• _Problem to work on_
Write out the entries again exactly as they are given.

[start Working data]

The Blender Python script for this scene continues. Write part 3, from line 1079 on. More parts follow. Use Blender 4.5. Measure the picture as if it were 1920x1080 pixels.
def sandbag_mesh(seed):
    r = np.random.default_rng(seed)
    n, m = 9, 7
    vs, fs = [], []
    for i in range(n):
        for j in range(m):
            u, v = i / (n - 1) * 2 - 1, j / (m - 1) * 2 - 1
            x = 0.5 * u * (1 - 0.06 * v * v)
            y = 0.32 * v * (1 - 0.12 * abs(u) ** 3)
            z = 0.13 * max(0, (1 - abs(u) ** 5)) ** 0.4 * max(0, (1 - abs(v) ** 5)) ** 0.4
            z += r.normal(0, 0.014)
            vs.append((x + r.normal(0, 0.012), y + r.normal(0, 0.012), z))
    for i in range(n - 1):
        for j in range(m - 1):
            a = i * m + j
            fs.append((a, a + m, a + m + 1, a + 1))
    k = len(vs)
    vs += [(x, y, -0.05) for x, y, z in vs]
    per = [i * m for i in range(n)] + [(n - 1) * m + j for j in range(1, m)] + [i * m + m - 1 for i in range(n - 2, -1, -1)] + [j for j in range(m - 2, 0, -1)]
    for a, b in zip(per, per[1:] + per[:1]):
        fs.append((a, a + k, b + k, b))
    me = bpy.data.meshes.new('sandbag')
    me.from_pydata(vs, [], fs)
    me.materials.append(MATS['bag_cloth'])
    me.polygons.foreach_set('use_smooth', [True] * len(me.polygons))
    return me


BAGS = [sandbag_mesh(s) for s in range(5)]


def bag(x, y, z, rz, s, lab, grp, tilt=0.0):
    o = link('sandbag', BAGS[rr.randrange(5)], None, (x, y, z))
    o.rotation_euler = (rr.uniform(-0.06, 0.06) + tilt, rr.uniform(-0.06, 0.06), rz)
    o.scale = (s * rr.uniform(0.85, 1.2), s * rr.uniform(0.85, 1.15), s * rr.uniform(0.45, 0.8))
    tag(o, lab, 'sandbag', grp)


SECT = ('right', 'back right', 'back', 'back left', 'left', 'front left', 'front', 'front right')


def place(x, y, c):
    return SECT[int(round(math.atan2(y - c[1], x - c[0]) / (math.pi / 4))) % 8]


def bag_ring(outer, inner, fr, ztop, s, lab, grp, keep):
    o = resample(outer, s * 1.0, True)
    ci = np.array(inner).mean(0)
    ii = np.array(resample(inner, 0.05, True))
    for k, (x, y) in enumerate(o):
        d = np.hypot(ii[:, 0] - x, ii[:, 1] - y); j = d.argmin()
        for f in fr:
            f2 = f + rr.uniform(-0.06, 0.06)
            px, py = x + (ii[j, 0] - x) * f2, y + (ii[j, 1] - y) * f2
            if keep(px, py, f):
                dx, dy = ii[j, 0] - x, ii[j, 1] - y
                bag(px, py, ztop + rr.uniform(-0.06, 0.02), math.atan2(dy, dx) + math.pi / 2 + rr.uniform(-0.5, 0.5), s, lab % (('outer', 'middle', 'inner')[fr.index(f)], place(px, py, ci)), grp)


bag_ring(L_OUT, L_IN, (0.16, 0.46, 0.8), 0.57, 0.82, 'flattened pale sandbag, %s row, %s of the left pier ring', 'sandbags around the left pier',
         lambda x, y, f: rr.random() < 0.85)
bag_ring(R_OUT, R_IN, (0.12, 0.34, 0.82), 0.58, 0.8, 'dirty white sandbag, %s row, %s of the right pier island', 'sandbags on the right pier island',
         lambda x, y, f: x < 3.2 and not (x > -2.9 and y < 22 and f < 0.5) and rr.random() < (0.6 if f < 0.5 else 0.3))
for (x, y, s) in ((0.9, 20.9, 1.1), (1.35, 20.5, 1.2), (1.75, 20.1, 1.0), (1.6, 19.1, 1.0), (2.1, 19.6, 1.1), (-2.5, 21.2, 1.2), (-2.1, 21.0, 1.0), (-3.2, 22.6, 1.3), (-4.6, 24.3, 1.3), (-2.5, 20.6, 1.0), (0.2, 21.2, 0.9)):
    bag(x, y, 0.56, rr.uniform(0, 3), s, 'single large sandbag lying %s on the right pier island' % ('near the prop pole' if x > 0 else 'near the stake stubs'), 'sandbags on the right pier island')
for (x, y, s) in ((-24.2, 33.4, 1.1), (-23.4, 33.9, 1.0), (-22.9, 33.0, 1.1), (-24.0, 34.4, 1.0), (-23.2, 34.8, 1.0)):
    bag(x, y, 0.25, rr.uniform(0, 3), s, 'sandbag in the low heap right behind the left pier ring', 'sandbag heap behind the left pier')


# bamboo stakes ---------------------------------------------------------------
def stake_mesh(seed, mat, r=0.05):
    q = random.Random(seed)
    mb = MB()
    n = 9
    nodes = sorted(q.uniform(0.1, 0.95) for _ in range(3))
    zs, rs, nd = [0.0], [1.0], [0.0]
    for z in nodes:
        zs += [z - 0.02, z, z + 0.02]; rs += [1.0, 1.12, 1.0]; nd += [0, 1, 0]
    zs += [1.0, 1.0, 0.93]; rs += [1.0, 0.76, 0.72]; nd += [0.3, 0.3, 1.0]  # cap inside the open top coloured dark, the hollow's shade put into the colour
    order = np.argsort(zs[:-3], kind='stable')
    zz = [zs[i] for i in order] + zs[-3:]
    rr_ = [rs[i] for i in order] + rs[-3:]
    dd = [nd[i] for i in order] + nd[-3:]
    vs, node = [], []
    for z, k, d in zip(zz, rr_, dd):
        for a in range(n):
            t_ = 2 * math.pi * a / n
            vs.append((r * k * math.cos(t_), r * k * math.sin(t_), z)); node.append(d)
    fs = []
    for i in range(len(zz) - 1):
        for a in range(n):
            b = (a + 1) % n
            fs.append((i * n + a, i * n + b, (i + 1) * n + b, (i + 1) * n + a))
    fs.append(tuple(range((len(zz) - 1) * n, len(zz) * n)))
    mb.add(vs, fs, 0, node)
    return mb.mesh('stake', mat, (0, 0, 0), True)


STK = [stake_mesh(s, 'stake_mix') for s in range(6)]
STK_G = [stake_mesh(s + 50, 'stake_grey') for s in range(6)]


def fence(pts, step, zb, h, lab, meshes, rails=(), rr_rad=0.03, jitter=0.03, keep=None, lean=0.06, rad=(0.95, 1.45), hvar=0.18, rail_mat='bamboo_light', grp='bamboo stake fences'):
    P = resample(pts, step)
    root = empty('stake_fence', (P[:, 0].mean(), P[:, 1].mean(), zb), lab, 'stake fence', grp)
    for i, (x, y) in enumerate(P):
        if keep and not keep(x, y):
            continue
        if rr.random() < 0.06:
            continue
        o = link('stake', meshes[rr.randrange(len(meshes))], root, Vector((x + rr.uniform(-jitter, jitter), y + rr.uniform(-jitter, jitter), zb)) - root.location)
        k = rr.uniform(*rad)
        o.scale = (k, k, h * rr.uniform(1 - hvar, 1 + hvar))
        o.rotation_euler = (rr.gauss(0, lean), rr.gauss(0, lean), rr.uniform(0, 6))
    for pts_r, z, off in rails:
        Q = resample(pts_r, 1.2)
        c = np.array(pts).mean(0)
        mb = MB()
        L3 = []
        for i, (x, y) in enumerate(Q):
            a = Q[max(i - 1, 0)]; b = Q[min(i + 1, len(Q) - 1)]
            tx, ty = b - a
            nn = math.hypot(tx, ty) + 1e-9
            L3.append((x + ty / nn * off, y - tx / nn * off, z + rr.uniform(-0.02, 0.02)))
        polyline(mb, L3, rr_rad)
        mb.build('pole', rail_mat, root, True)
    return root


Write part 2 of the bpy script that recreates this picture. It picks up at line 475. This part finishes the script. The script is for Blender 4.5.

[end Working data]

• _Answer in full_
The Blender Python script for this scene continues. Write part 3, from line 1079 on. More parts follow. Use Blender 4.5. Measure the picture as if it were 1920x1080 pixels.
def sandbag_mesh(seed):
    r = np.random.default_rng(seed)
    n, m = 9, 7
    vs, fs = [], []
    for i in range(n):
        for j in range(m):
            u, v = i / (n - 1) * 2 - 1, j / (m - 1) * 2 - 1
            x = 0.5 * u * (1 - 0.06 * v * v)
            y = 0.32 * v * (1 - 0.12 * abs(u) ** 3)
            z = 0.13 * max(0, (1 - abs(u) ** 5)) ** 0.4 * max(0, (1 - abs(v) ** 5)) ** 0.4
            z += r.normal(0, 0.014)
            vs.append((x + r.normal(0, 0.012), y + r.normal(0, 0.012), z))
    for i in range(n - 1):
        for j in range(m - 1):
            a = i * m + j
            fs.append((a, a + m, a + m + 1, a + 1))
    k = len(vs)
    vs += [(x, y, -0.05) for x, y, z in vs]
    per = [i * m for i in range(n)] + [(n - 1) * m + j for j in range(1, m)] + [i * m + m - 1 for i in range(n - 2, -1, -1)] + [j for j in range(m - 2, 0, -1)]
    for a, b in zip(per, per[1:] + per[:1]):
        fs.append((a, a + k, b + k, b))
    me = bpy.data.meshes.new('sandbag')
    me.from_pydata(vs, [], fs)
    me.materials.append(MATS['bag_cloth'])
    me.polygons.foreach_set('use_smooth', [True] * len(me.polygons))
    return me


BAGS = [sandbag_mesh(s) for s in range(5)]


def bag(x, y, z, rz, s, lab, grp, tilt=0.0):
    o = link('sandbag', BAGS[rr.randrange(5)], None, (x, y, z))
    o.rotation_euler = (rr.uniform(-0.06, 0.06) + tilt, rr.uniform(-0.06, 0.06), rz)
    o.scale = (s * rr.uniform(0.85, 1.2), s * rr.uniform(0.85, 1.15), s * rr.uniform(0.45, 0.8))
    tag(o, lab, 'sandbag', grp)


SECT = ('right', 'back right', 'back', 'back left', 'left', 'front left', 'front', 'front right')


def place(x, y, c):
    return SECT[int(round(math.atan2(y - c[1], x - c[0]) / (math.pi / 4))) % 8]


def bag_ring(outer, inner, fr, ztop, s, lab, grp, keep):
    o = resample(outer, s * 1.0, True)
    ci = np.array(inner).mean(0)
    ii = np.array(resample(inner, 0.05, True))
    for k, (x, y) in enumerate(o):
        d = np.hypot(ii[:, 0] - x, ii[:, 1] - y); j = d.argmin()
        for f in fr:
            f2 = f + rr.uniform(-0.06, 0.06)
            px, py = x + (ii[j, 0] - x) * f2, y + (ii[j, 1] - y) * f2
            if keep(px, py, f):
                dx, dy = ii[j, 0] - x, ii[j, 1] - y
                bag(px, py, ztop + rr.uniform(-0.06, 0.02), math.atan2(dy, dx) + math.pi / 2 + rr.uniform(-0.5, 0.5), s, lab % (('outer', 'middle', 'inner')[fr.index(f)], place(px, py, ci)), grp)


bag_ring(L_OUT, L_IN, (0.16, 0.46, 0.8), 0.57, 0.82, 'flattened pale sandbag, %s row, %s of the left pier ring', 'sandbags around the left pier',
         lambda x, y, f: rr.random() < 0.85)
bag_ring(R_OUT, R_IN, (0.12, 0.34, 0.82), 0.58, 0.8, 'dirty white sandbag, %s row, %s of the right pier island', 'sandbags on the right pier island',
         lambda x, y, f: x < 3.2 and not (x > -2.9 and y < 22 and f < 0.5) and rr.random() < (0.6 if f < 0.5 else 0.3))
for (x, y, s) in ((0.9, 20.9, 1.1), (1.35, 20.5, 1.2), (1.75, 20.1, 1.0), (1.6, 19.1, 1.0), (2.1, 19.6, 1.1), (-2.5, 21.2, 1.2), (-2.1, 21.0, 1.0), (-3.2, 22.6, 1.3), (-4.6, 24.3, 1.3), (-2.5, 20.6, 1.0), (0.2, 21.2, 0.9)):
    bag(x, y, 0.56, rr.uniform(0, 3), s, 'single large sandbag lying %s on the right pier island' % ('near the prop pole' if x > 0 else 'near the stake stubs'), 'sandbags on the right pier island')
for (x, y, s) in ((-24.2, 33.4, 1.1), (-23.4, 33.9, 1.0), (-22.9, 33.0, 1.1), (-24.0, 34.4, 1.0), (-23.2, 34.8, 1.0)):
    bag(x, y, 0.25, rr.uniform(0, 3), s, 'sandbag in the low heap right behind the left pier ring', 'sandbag heap behind the left pier')


# bamboo stakes ---------------------------------------------------------------
def stake_mesh(seed, mat, r=0.05):
    q = random.Random(seed)
    mb = MB()
    n = 9
    nodes = sorted(q.uniform(0.1, 0.95) for _ in range(3))
    zs, rs, nd = [0.0], [1.0], [0.0]
    for z in nodes:
        zs += [z - 0.02, z, z + 0.02]; rs += [1.0, 1.12, 1.0]; nd += [0, 1, 0]
    zs += [1.0, 1.0, 0.93]; rs += [1.0, 0.76, 0.72]; nd += [0.3, 0.3, 1.0]  # cap inside the open top coloured dark, the hollow's shade put into the colour
    order = np.argsort(zs[:-3], kind='stable')
    zz = [zs[i] for i in order] + zs[-3:]
    rr_ = [rs[i] for i in order] + rs[-3:]
    dd = [nd[i] for i in order] + nd[-3:]
    vs, node = [], []
    for z, k, d in zip(zz, rr_, dd):
        for a in range(n):
            t_ = 2 * math.pi * a / n
            vs.append((r * k * math.cos(t_), r * k * math.sin(t_), z)); node.append(d)
    fs = []
    for i in range(len(zz) - 1):
        for a in range(n):
            b = (a + 1) % n
            fs.append((i * n + a, i * n + b, (i + 1) * n + b, (i + 1) * n + a))
    fs.append(tuple(range((len(zz) - 1) * n, len(zz) * n)))
    mb.add(vs, fs, 0, node)
    return mb.mesh('stake', mat, (0, 0, 0), True)


STK = [stake_mesh(s, 'stake_mix') for s in range(6)]
STK_G = [stake_mesh(s + 50, 'stake_grey') for s in range(6)]


def fence(pts, step, zb, h, lab, meshes, rails=(), rr_rad=0.03, jitter=0.03, keep=None, lean=0.06, rad=(0.95, 1.45), hvar=0.18, rail_mat='bamboo_light', grp='bamboo stake fences'):
    P = resample(pts, step)
    root = empty('stake_fence', (P[:, 0].mean(), P[:, 1].mean(), zb), lab, 'stake fence', grp)
    for i, (x, y) in enumerate(P):
        if keep and not keep(x, y):
            continue
        if rr.random() < 0.06:
            continue
        o = link('stake', meshes[rr.randrange(len(meshes))], root, Vector((x + rr.uniform(-jitter, jitter), y + rr.uniform(-jitter, jitter), zb)) - root.location)
        k = rr.uniform(*rad)
        o.scale = (k, k, h * rr.uniform(1 - hvar, 1 + hvar))
        o.rotation_euler = (rr.gauss(0, lean), rr.gauss(0, lean), rr.uniform(0, 6))
    for pts_r, z, off in rails:
        Q = resample(pts_r, 1.2)
        c = np.array(pts).mean(0)
        mb = MB()
        L3 = []
        for i, (x, y) in enumerate(Q):
            a = Q[max(i - 1, 0)]; b = Q[min(i + 1, len(Q) - 1)]
            tx, ty = b - a
            nn = math.hypot(tx, ty) + 1e-9
            L3.append((x + ty / nn * off, y - tx / nn * off, z + rr.uniform(-0.02, 0.02)))
        polyline(mb, L3, rr_rad)
        mb.build('pole', rail_mat, root, True)
    return root


Write part 2 of the bpy script that recreates this picture. It picks up at line 475. This part finishes the script. The script is for Blender 4.5.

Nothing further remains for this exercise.